## Information provided
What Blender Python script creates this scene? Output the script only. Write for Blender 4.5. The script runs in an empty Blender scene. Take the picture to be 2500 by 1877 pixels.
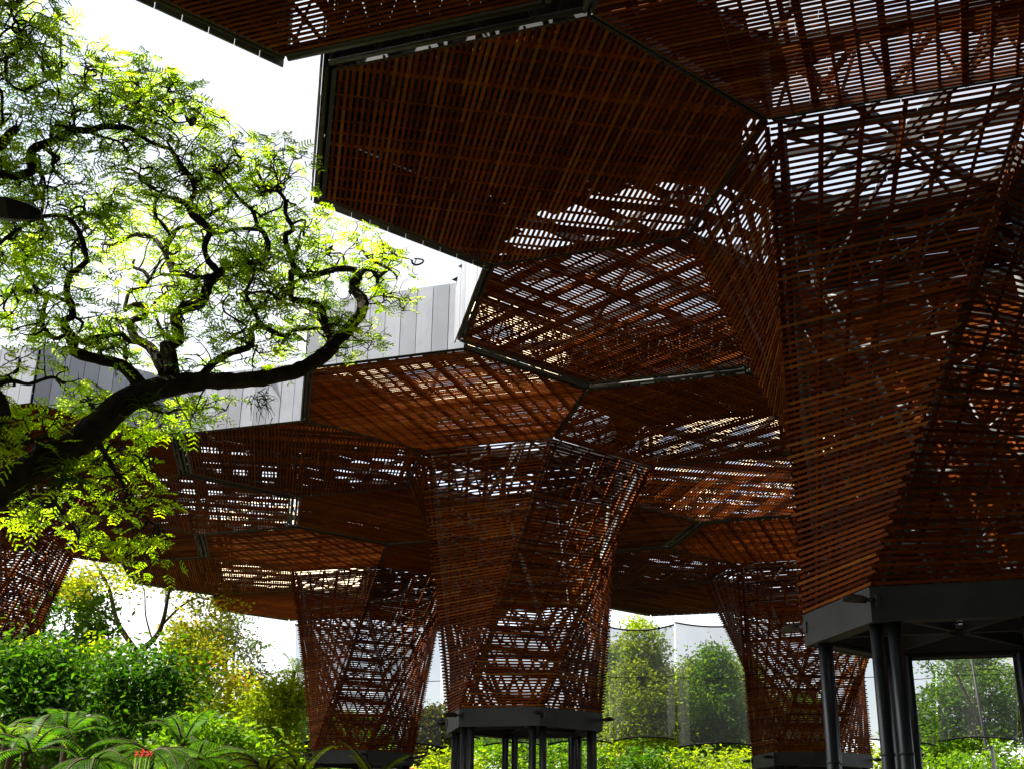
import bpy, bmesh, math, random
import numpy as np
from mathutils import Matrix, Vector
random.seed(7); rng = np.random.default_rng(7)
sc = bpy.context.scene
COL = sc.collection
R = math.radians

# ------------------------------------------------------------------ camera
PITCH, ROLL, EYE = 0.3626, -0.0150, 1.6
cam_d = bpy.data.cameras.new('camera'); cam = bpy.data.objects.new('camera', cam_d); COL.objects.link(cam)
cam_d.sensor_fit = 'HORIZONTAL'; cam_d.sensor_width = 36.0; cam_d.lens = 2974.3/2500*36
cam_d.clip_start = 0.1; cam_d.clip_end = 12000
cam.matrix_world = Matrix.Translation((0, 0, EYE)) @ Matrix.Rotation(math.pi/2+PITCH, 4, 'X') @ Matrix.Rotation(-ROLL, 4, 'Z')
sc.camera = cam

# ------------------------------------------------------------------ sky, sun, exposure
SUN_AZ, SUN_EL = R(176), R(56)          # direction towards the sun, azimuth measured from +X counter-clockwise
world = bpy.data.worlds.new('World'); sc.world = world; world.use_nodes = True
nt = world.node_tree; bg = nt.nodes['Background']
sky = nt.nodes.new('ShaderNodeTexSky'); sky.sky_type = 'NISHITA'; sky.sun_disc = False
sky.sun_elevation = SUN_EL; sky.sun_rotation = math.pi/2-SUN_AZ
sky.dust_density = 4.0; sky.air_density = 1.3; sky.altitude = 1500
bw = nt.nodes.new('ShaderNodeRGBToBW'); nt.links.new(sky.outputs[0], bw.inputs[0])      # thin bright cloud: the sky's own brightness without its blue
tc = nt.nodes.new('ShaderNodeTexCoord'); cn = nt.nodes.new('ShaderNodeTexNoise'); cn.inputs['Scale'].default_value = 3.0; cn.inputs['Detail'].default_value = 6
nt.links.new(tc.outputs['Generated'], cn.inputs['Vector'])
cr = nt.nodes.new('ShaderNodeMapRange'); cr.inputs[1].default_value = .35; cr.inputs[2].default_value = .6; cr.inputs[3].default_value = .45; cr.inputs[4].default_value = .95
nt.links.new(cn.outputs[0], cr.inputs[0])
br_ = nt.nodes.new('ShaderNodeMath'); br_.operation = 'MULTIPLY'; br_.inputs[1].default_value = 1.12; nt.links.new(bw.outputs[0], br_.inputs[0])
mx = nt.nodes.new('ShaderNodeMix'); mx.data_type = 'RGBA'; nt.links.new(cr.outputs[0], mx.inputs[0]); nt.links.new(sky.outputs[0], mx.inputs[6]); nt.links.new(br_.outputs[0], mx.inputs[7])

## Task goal
Repeat only the lines from the beginning of the material through the line containing "R = math.radians", both ends kept, leaving pictures out.

## Result of this exercise
What Blender Python script creates this scene? Output the script only. Write for Blender 4.5. The script runs in an empty Blender scene. Take the picture to be 2500 by 1877 pixels.
import bpy, bmesh, math, random
import numpy as np
from mathutils import Matrix, Vector
random.seed(7); rng = np.random.default_rng(7)
sc = bpy.context.scene
COL = sc.collection
R = math.radians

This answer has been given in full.